Local building codes may dictate items such as the number of stalls in a facility, but during the planning process, it helps for the architect, interior designer, and electrician to work together. "The best-case scenario is to get everyone in the same room and talk about lessons learned," says Craig Pickerel, an architect with SSOE.
The facility manager should meet with the architect during the planning process to discuss level of finish, type of equipment, ease of use and maintenance, and access to storage. "An electrical closet is not considered a storage room," Morgan says.
Traffic patterns are another matter to discuss in advance.
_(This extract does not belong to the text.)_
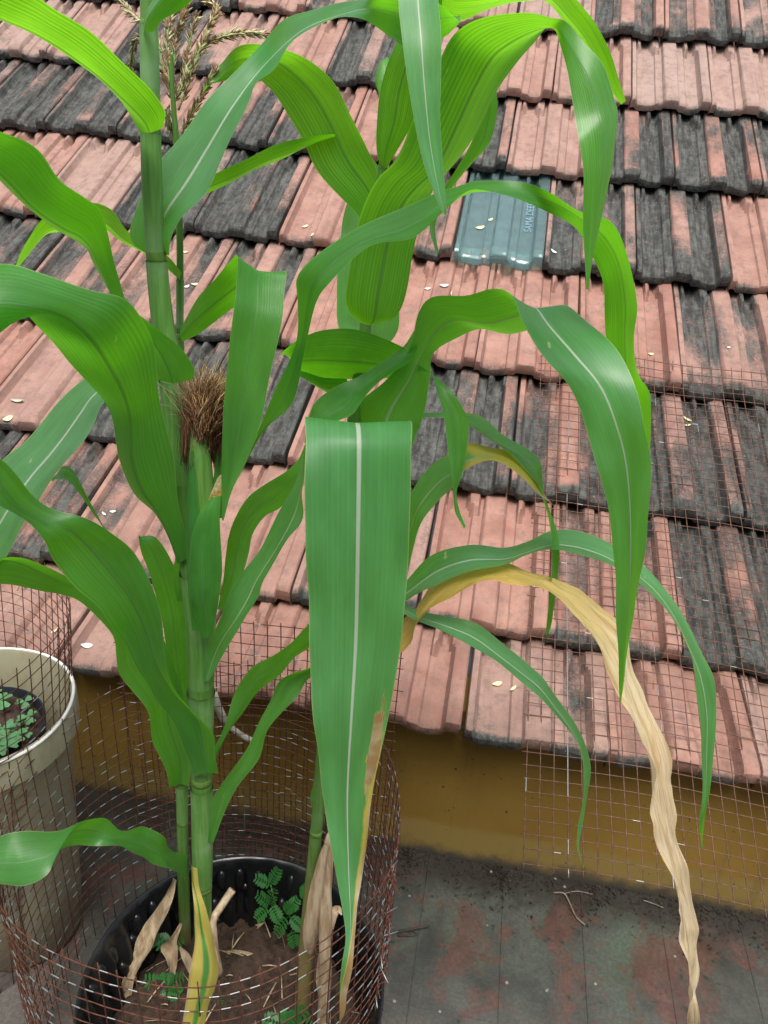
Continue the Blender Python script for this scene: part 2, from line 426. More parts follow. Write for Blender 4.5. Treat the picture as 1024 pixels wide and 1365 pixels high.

For instance, paper towel dispensers and wastebaskets should be placed right next to the sink, so users aren't walking across the restroom with wet, drippy hands.
A restroom "can't be one size fits all," Morgan says. "The performance has to be based on the function. The higher the use, the higher the frequency of cleaning." In a busy office building, he says, the most intense periods of use might be from 8 to 10 a.m., 11:30 a.m. to 1 p.m., and 4 to 5 p.m. Cleaning crews will need to work in the relatively quiet times in between.
During very busy times at the Smithsonian, whose museums draw 30 million visitors a year, a maintenance person will be stationed inside a restroom continuously to keep supplies stocked, says Nancy Bechtol, director of the Smithsonian's office of facilities engineering and operations Cleaning starts at 6 a.m., well before the facilities open to the public at 10 a.m., and then largely ceases, although staffers will check every few hours.
After a building has been in operation a while, facility managers can check complaints and work orders and "redesign maintenance based on those concerns," Morgan says. Maintenance contracts, or guidelines for staffers, should spell out expectations and have measurable ways to check. "If you go in at 2 p.m. and the dispenser's empty, that's a performance issue," Morgan says.